En effet les gens appartenant à cette classe moyenne basse, composée pour une large part de blancs des Appalaches, de Porto-Ricains, de Latinos ou de Noirs, « voient le milieu de la classe moyenne et la classe moyenne supérieure prendre des positions libérales, démocratiques, dans le vent, et attaquer la bigoterie de l'ouvrier pauvre. »
Le révolutionnaire en quête de vrais changements devrait peut-être utiliser les idées de partage et d'égalité que l'on trouve dans les religions, plutôt que de s'égosiller dans des prêches athées.
Et ceux qui jubilent dans le confort ?
Alinsky est bien conscient de la léthargie dans laquelle sommeille une part importante des individus à l'aise avec la société de consommation, du spectacle, de l'insignifiance. Ce sont ceux qui vivent, aux Etats-Unis, dans les chics banlieues résidentielles. Alinsky ne propose pas de remède miracle pour faire bondir de leurs canapés ceux qui « vivent dans les illusions d'une certaine fuite »
« Le monde autour d'eux est entraîné dans une telle frénésie, qu'il les conduit à se réfugier dans un petit univers bien à eux, dans un passé sans existence, dans une sorte de ghetto social ».
En somme, il n'y a pas grand-chose à attendre de ces gens là.
Epilogue
De tout temps, les révolutions ont été menées par ceux qui ont a y gagner, ou qui n'ont rien à perdre.
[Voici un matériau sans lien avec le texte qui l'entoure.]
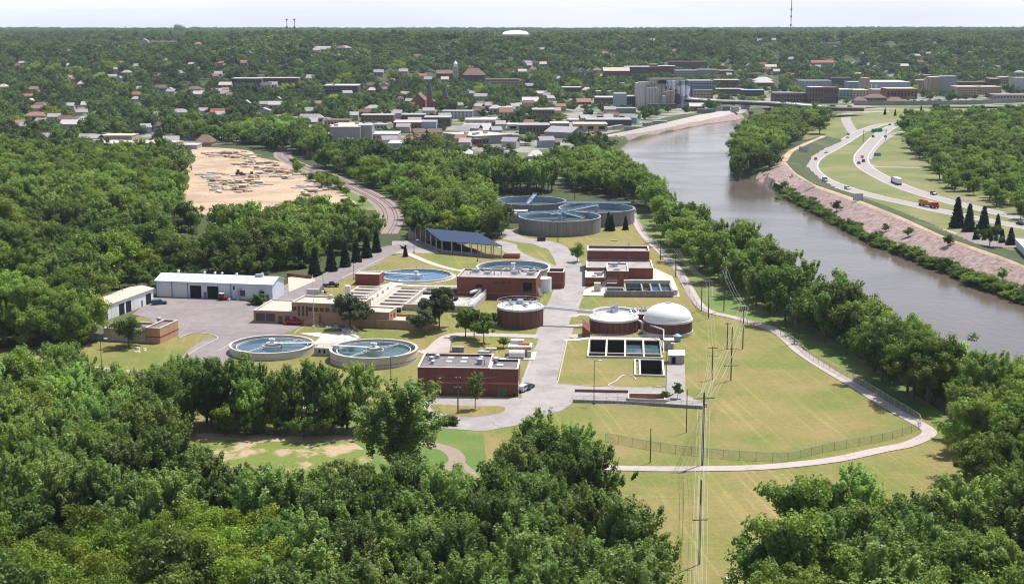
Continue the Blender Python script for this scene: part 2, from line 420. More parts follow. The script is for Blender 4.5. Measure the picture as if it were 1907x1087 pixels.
M_kerb = mat('kerb_concrete', (.44, .40, .34), var=.15, scale=.7)
def kerb(pts, m=None, w=.25, hgt=.13, n=6, closed=False, smooth=True, name='kerb', z=0):
    c = catmull(pts, n, closed) if smooth else [Vector(p) for p in pts]
    L_, R_ = offs(c, w/2, closed); b = MB(); k = len(c); vs = []
    for a, r in zip(L_, R_): vs += [(a.x, a.y, z), (a.x, a.y, z+hgt), (r.x, r.y, z+hgt), (r.x, r.y, z)]
    fs = []
    for i in range(k if closed else k-1):
        j = (i+1) % k
        for q in range(3): fs.append((4*i+q, 4*j+q, 4*j+q+1, 4*i+q+1))
    b.add(vs, fs); return tag(b.build(name, m or M_kerb), kind='structure')
PX = lambda l, z=0: [P(x, y, z) for x, y in l]

def lawn_mat():
    m = mat('mown_lawn', (.225, .185, .062), var=.18, scale=2.0, col2=(.14, .165, .03), f2=.50, scale2=.03, soft=.12)
    nt = m.node_tree; N = nt.nodes; L = nt.links; b = N['Principled BSDF']; src = b.inputs['Base Color'].links[0].from_socket
    geo = N.new('ShaderNodeNewGeometry')
    def lines(dirv, s1, s2, lo, hi, a, b2):
        cb_ = N.new('ShaderNodeCombineXYZ'); al = (-dirv[1], dirv[0])
        for sock, v, sc_ in (('X', dirv, s1), ('Y', al, s2)):
            d = N.new('ShaderNodeVectorMath'); d.operation = 'DOT_PRODUCT'; d.inputs[1].default_value = (v[0]*sc_, v[1]*sc_, 0); L.new(geo.outputs['Position'], d.inputs[0]); L.new(d.outputs['Value'], cb_.inputs[sock])
        n = N.new('ShaderNodeTexNoise'); n.inputs['Scale'].default_value = 1; n.inputs['Detail'].default_value = 3; L.new(cb_.outputs[0], n.inputs['Vector'])
        q = N.new('ShaderNodeMapRange'); q.inputs['From Min'].default_value = lo; q.inputs['From Max'].default_value = hi; q.inputs['To Min'].default_value = a; q.inputs['To Max'].default_value = b2
        L.new(n.outputs['Fac'], q.inputs['Value']); return q.outputs[0]
    thin = lines((.99, .14), .85, .014, .56, .70, 1.0, 1.3)
    thin2 = lines((.12, .99), .5, .01, .62, .72, 1.0, 1.22)
    n = N.new('ShaderNodeTexNoise'); n.inputs['Scale'].default_value = .8; n.inputs['Detail'].default_value = 8; n.inputs['Roughness'].default_value = .8; L.new(geo.outputs['Position'], n.inputs['Vector'])
    mr = N.new('ShaderNodeMapRange'); mr.inputs['From Min'].default_value = .3; mr.inputs['From Max'].default_value = .75; mr.inputs['To Min'].default_value = .72; mr.inputs['To Max'].default_value = 1.3
    L.new(n.outputs['Fac'], mr.inputs['Value'])
    sc = N.new('ShaderNodeVectorMath'); sc.operation = 'SCALE'; L.new(src, sc.inputs[0]); m_ = N.new('ShaderNodeMath'); m_.operation = 'MULTIPLY'; L.new(mr.outputs[0], m_.inputs[0]); L.new(thin, m_.inputs[1])
    m4 = N.new('ShaderNodeMath'); m4.operation = 'MULTIPLY'; L.new(m_.outputs[0], m4.inputs[0]); L.new(thin2, m4.inputs[1]); L.new(m4.outputs[0], sc.inputs['Scale'])
    n2 = N.new('ShaderNodeTexNoise'); n2.inputs['Scale'].default_value = .09; n2.inputs['Detail'].default_value = 8; n2.inputs['Roughness'].default_value = .7; L.new(geo.outputs['Position'], n2.inputs['Vector'])
    m2 = N.new('ShaderNodeMapRange'); m2.inputs['From Min'].default_value = .48; m2.inputs['From Max'].default_value = .64
    L.new(n2.outputs['Fac'], m2.inputs['Value'])
    mx = N.new('ShaderNodeMix'); mx.data_type = 'RGBA'; mx.inputs['B'].default_value = (.27, .20, .09, 1)
    k = N.new('ShaderNodeMath'); k.operation = 'MULTIPLY'; k.inputs[1].default_value = .45; L.new(m2.outputs[0], k.inputs[0])
    L.new(k.outputs[0], mx.inputs['Factor']); L.new(sc.outputs[0], mx.inputs['A']); L.new(mx.outputs['Result'], b.inputs['Base Color'])
    return m
M_lawn = lawn_mat()
M_green = mat('green_meadow', (.10, .165, .03), var=.25, scale=1.5, col2=(.20, .19, .07), f2=.55, scale2=.05)
M_verge = mat('highway_verge', (.125, .155, .04), var=.2, scale=.8, col2=(.21, .195, .08), f2=.52, scale2=.02)
M_asph = mat('asphalt_pale', (.33, .30, .29), var=.14, scale=.25, col2=(.29, .26, .25), f2=.52, scale2=.09, soft=.06)
M_yard = mat('asphalt_pink', (.25, .21, .21), var=.16, scale=.3, col2=(.22, .185, .185), f2=.5, scale2=.06, soft=.05)
M_highway = mat('highway_concrete', (.32, .295, .28), var=.1, scale=.5, col2=(.31, .28, .265), f2=.5, scale2=.05)
M_path = mat('path_asphalt', (.42, .36, .34), var=.08, scale=.6)
M_gravel = mat('tan_gravel', (.47, .345, .235), var=.25, scale=.7, col2=(.34, .245, .17), f2=.52, scale2=.04)
M_riprap = mat('riprap', (.31, .22, .198), var=.6, scale=.45, col2=(.20, .16, .16), f2=.56, scale2=.5, soft=.07, bump=1, bscale=1)
M_ballast = mat('ballast', (.26, .20, .18), var=.2, scale=2)
M_dirt = mat('dirt_track', (.27, .215, .165), var=.15, scale=1)
M_town = mat('town_ground', (.27, .25, .235), var=.3, scale=.12, col2=(.09, .12, .04), f2=.5, scale2=.025, soft=.05)

ua = math.radians(-4.5); ux = Vector((math.cos(ua), math.sin(ua), 0)); uy = Vector((-ux.y, ux.x, 0))
N0 = g4(765, 897); O5 = g6(640, 400)
def rq(O, a, b, c, d): return [O+ux*a+uy*c, O+ux*b+uy*c, O+ux*b+uy*d, O+ux*a+uy*d]
LAWNHOLES = [rq(N0, .3, 20.3, .3, 21.2), rq(O5, 1.3, 7.6, .3, 17.2)]
sheet('lawn', PX([(600,540),(640,520),(700,482),(760,470),(830,465),(925,440),(960,425),(1100,400),(1184,400),(1215,445),(1270,500),(1300,560),(1330,580),(1450,615),(1530,660),(1640,730),(1745,790),(1790,830),(1830,900),(1860,1000),(1860,1150),(1640,1250),(1500,1440),(1180,1440),(1190,1100),(1100,950),(900,930),(560,1000),(380,950),(330,830),(150,730),(-60,710),(-60,650),(180,640),(205,600),(330,575),(500,575),(560,540)]), .01, M_lawn, holes=LAWNHOLES)
sheet('path_verge', PX([(1184,400),(1215,395),(1290,440),(1420,540),(1560,640),(1700,730),(1800,800),(1745,790),(1640,730),(1530,660),(1450,615),(1330,580),(1300,560),(1270,500),(1215,445)]), .01, M_green)
sheet('meadow', PX([(640,775),(820,795),(900,805),(905,850),(900,930),(760,960),(640,900),(560,880)]), .02, M_green)
sheet('meadow', PX([(370,815),(650,818),(700,850),(650,900),(370,880)]), .02, mat('patchy_meadow', (.15, .185, .04), var=.25, scale=1.2, col2=(.40, .30, .19), f2=.53, scale2=.11, soft=.05))
sheet('path', catmull(PX([(380,806),(520,812),(650,812),(655,820),(520,822),(380,815)]), 3, True), .03, M_gravel)
draped('dirt_track', PX([(640,1000),(700,975),(770,915),(815,880),(850,860),(840,840),(805,828),(760,815)]), 3.6, .05, M_dirt)
draped('dirt_track', PX([(850,862),(870,880),(890,910),(900,960)]), 3.4, .05, M_dirt)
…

« Voilà la tâche du révolutionnaire d'aujourd'hui : souffler sur les braises du désespoir pour en faire jaillir une flamme pour le combat »
La révolution, en dernière instance, sera l’œuvre des mécontents. Et bien malin celui qui pourra dire ce qu'ils en feront.
« Même si le but à atteindre n'est pas encore bien défini, il faut les convaincre que l'essentiel c'est de se mettre en route. »
Alinsky ne parle pas de Constitution à réécrire, ni d'interdiction de la Bourse, pas de socialisation des moyens de production, ni même directement d'autogestion. Il en veut à la spéculation immobilière, au complexe militaro-industriel de mise avec le Pentagone, aux essais nucléaires, aux mensonges sur l'environnement... Il suggère d'utiliser toutes les occasions, tous les scandales, pour attaquer le système. Son livre-testament est donc un complément pratique à toutes les luttes plus lointaines.